Undocumented on LI wary of applying for license
BY DAVE MARCUS AND CAROL EISENBERG


October 30, 2007

Amid the furor over whether to give driver's licenses to illegal immigrants, many on Long Island say they're afraid to apply because they don't want to set themselves up for deportation.

At least some of those fears may be valid. State and federal officials say law enforcement agencies will continue to have access to the license database, but in the future it will include not only name and address, but what type of license a driver has and the identification used to get it.

Homeland Security Secretary Michael Chertoff held open the possibility on Saturday that immigration agents may use that information.

"I'm going to assume that law enforcement authorities, whether federal, state or local, will do their job and investigate what has to be investigated and use all the tools available to them," Chertoff said.

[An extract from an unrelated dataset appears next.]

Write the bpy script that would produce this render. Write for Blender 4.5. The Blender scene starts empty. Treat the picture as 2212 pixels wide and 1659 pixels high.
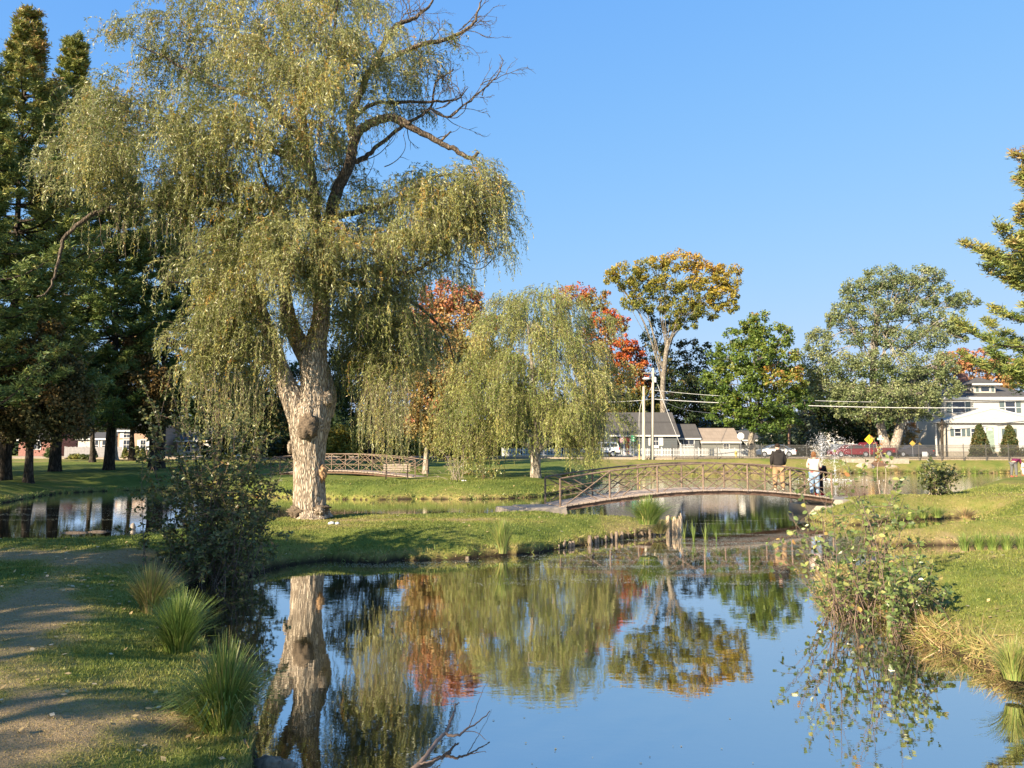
import bpy, math, random
import numpy as np
from mathutils import Vector, Matrix

# ------------------------------------------------------------------ camera, sky, sun, exposure
F, CX, CY, HOR, CAMH = 1661.0, 1106.0, 829.5, 972.0, 2.4     # photo measured at 2212 x 1659
PITCH = math.atan((HOR-CY)/F)
cP, sP = math.cos(PITCH), math.sin(PITCH)
scene = bpy.context.scene
cam_d = bpy.data.cameras.new('camera'); cam = bpy.data.objects.new('camera', cam_d)
scene.collection.objects.link(cam); scene.camera = cam
cam.location = (0, 0, CAMH); cam.rotation_euler = (math.radians(90)+PITCH, 0, 0)
cam_d.sensor_width = 36; cam_d.lens = F/2212*36; cam_d.clip_start = 0.1; cam_d.clip_end = 5000
SUN_EL, SUN_AZ = math.radians(25), math.radians(223)   # azimuth clockwise from +Y : behind the camera, to the left
world = bpy.data.worlds.new("World"); scene.world = world; world.use_nodes = True
wn = world.node_tree.nodes; wl = world.node_tree.links
sky = wn.new('ShaderNodeTexSky'); sky.sky_type = 'NISHITA'; sky.sun_disc = False
sky.sun_elevation = SUN_EL; sky.sun_rotation = SUN_AZ
sky.altitude = 50; sky.air_density = 1.0; sky.dust_density = 0.0; sky.ozone_density = 3.2
bg = wn['Background']; bg.inputs['Strength'].default_value = 0.15
# soft shoulder per channel: an even clear blue from zenith to horizon
def vmath(op, a, b):
    q = wn.new('ShaderNodeVectorMath'); q.operation = op
    for i, x in enumerate((a, b)):
        if isinstance(x, tuple): q.inputs[i].default_value = x
        else: wl.new(x, q.inputs[i])
    return q.outputs[0]
shoulder = vmath('DIVIDE', vmath('MULTIPLY', sky.outputs['Color'], (.64, 1.42, 8.0)), vmath('ADD', vmath('MULTIPLY', sky.outputs['Color'], (.262, .626, 3.0)), (1, 1, 1)))
wl.new(shoulder, bg.inputs['Color'])
sun_d = bpy.data.lights.new('sun', 'SUN'); sun = bpy.data.objects.new('sun', sun_d)
scene.collection.objects.link(sun)
sun_d.energy = 5.0; sun_d.angle = math.radians(0.5); sun_d.color = (1.0, 0.86, 0.66)
sdir = Vector((math.sin(SUN_AZ)*math.cos(SUN_EL), math.cos(SUN_AZ)*math.cos(SUN_EL), math.sin(SUN_EL)))
sun.rotation_euler = sdir.to_track_quat('Z', 'Y').to_euler(); sun.location = (-20, -20, 40)
scene.view_settings.view_transform = 'Standard'; scene.view_settings.look = 'None'
scene.view_settings.gamma = 1; scene.view_settings.exposure = 1.42
try:
    scene.cycles.max_bounces = 6; scene.cycles.diffuse_bounces = 2; scene.cycles.glossy_bounces = 3
    scene.cycles.transmission_bounces = 3
except Exception: pass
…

State officials discounted such concerns, however, saying no information about immigration status would be in the database. They noted that many legal residents will have the same license as those who are undocumented because that will be the cheapest among the three license options and available to everyone.

But the talk in the immigrant community was skeptical. As groups of Central American immigrants gathered in Huntington Station yesterday, they talked about the driver's licenses they desperately want but probably won't seek.

"What good is a license that identifies you as someone who is in the country illegally?" said Valentin, 47, a construction worker from Honduras who said he has been in the United States for six years. "I can't risk going in and applying for something like that."

Like others interviewed, he asked that his last name be withheld because he has sensed an increasingly hostile, anti-immigration climate on Long Island in the past year or so.

Valentin said he has been trying to save money for his four daughters back home, but he finds it increasingly difficult because he can't find a way to get to job sites.

"I don't trust this idea about having different classes of driver's licenses," said Miguel, 45, a landscaper and laborer from El Salvador. "What are they going to do with all the information they get about us?"

He and others who huddled in the late-afternoon sunlight on Depot Road and Fairground Avenue in Huntington Station said they are reluctant to apply for any license that could be used to identify them as illegal residents. For the past month, many said, they had guarded optimism about the governor's plan. But they abandoned hope this weekend when they heard about the latest twist.

"In the end, I don't think they'll even let us get licenses," said Ramon, 23, also from El Salvador.

Activists urged immigrants to say no to what amounts to a new ID card. Creating the card "will enable the government to look into the wallets and pocketbooks of New Yorkers," said Seth Muraskin, executive director of the Suffolk chapter of the New York Civil Liberties Union.

Guillermo Chacon of the Salvadoran American National Network, a Huntington resident, said he would advise illegal immigrants to wait and see.

"I'd prefer to have nothing and feel safer," he said. "It doesn't help when ICE [Immigration and Customs Enforcement] has been doing all these raids. How safe would you feel?"